‘Clean Crypto,’ ‘clean energy’ and ‘greater fools’

With the downturn facing the state’s oil and gas industry, North Dakota leaders have elected to court the volatile and burgeoning world of crypto mining and blockchain services. With the recent announcements that separate multimillion dollar projects are in the works from two companies called Bitzero and FX Solutions to build massive mining and server farms in North Dakota, it would seem no one involved has been paying attention to current events.

While the money pumped into the crypto realm over the last two years has captured the attention of the world, recent instability and the resulting collapse in the value of everything from Bitcoin itself to NFTs should give our leaders and taxpayers some hesitation about throwing the state’s lot behind them.

Blockchain technology began as a techno libertarian circumvention of the global financial system, a means of anonymously paying for something digitally, free from scrutiny of a bank or credit card companies. In the years after its mysterious launch onto the internet, the digital currency has become more widely adopted, spawning thousands of imitators.

Instead of being a means of techno-liberation, crypto has been treated more like a speculative product like gold, which it decidedly is not. Crypto currencies are nothing more than zeroes and ones shaved off of a figurative block, which are only as valuable as they are practically useful to the user. It just so happened that a majority of the “users” of cryptocurrencies and holders of mined coins treat them as stocks or even actual commodities.

Critics of cryptocurrency investing have long considered it an example of the “greater fool theory,” the notion that money can be made on something if it is able to be sold for prices that exceed its actual intrinsic value, as long as a “greater fool” is willing to purchase it at the elevated price. Of course, inevitably investors realize that the intrinsic value is nowhere near the trading price, causing a correction and crash that could take the price all the way down to zero.

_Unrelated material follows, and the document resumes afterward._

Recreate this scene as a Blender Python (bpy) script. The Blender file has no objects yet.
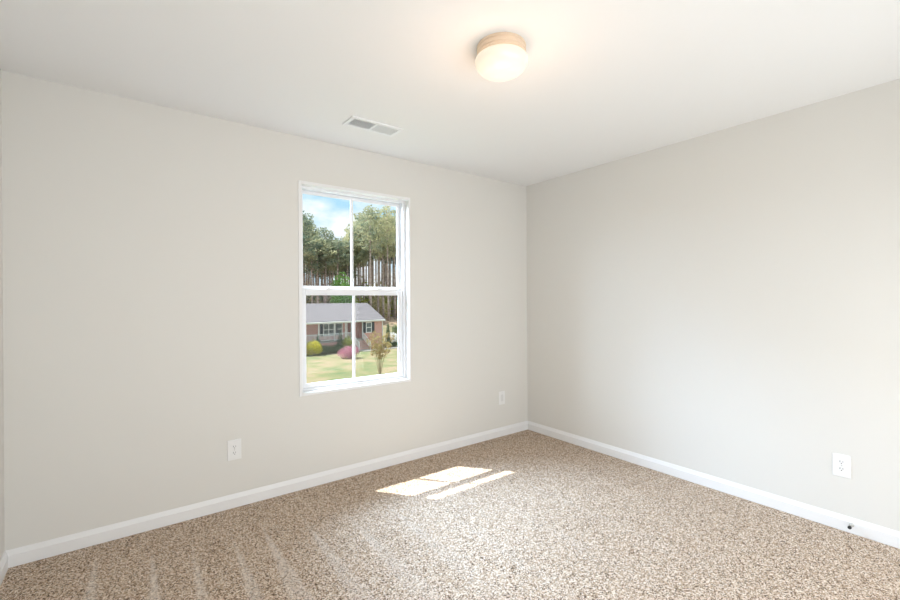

If a coin fails, they could potentially become as worthless as a Zimbabwean dollar, but at least that can be used as toilet paper. When the supposedly “stable” coin LUNA collapsed under the weight of its own algorithms, investors in the coin lost over $40 billion, leaving the holders of the crypto poorer than when they bought in. Terra’s Luna has only been the most recent and high profile crypto to fail. The crypto tracking website www.coinspy.com has compiled a database of all the failed coins and tokens launched since the proliferation of blockchain technology. It currently has 2,416 entries.

Our leaders pitch that cryptocurrency is the “new oil” for North Dakota is a strange one, especially when the two are compared. Petroleum and its derivative products are required to fuel and produce pretty much everything that makes up the modern world, including every piece of technology used to make datacenters and “clean energy” possible. Around 31% of North Dakota’s energy comes from windmills, and every single one of those windmills requires lubricants made from, you guessed it, petroleum.

Bitzero currently plans for only a meager 200-megawatts between all of their datacenters, which pales in comparison to what FX Solutions is building on 77-acres west of Williston. FX Solutions revealed in its announcement in January that it would initially operate on 240-megawatts before ramping up to 700-megawatts when it is fully operational. That’s nearly the equivalent of powering Fargo three times over.

Both companies and state leaders have publicly stated their desire to be at the forefront of “carbon neutral crypto,” made possible by coal power made “clean” or by fields of wind turbines. The environmental friendliness of crypto has also been a cause for concern, with large amounts of space, energy and resources required to power and cool the football field-sized data centers, not to mention the rare earth minerals necessary to manufacture the processors and servers that do all the work.

That then begs the question, why are we planning to strain the state’s power grid with behemoth megawatt guzzling server farms while rolling blackouts are on the horizon and investors are fleeing crypto currencies and collapsing the market?

As long as the federal government remains committed to the “not in my backyard” approach to energy policy, it boggles the mind that any individual, company or government would lean into an industry that requires so much of it. Whatever world the unofficial “Green New Deal” makes, it is unlikely that it will be able to manage every hangar-sized coin mining server farm competing for every very last megawatt on the grid while citizens nationwide wait hours to charge their vehicles during yet another rolling blackout.

Who will the final fool in the chain be? It may very well be the taxpayer, with no one down the line willing to bail them out.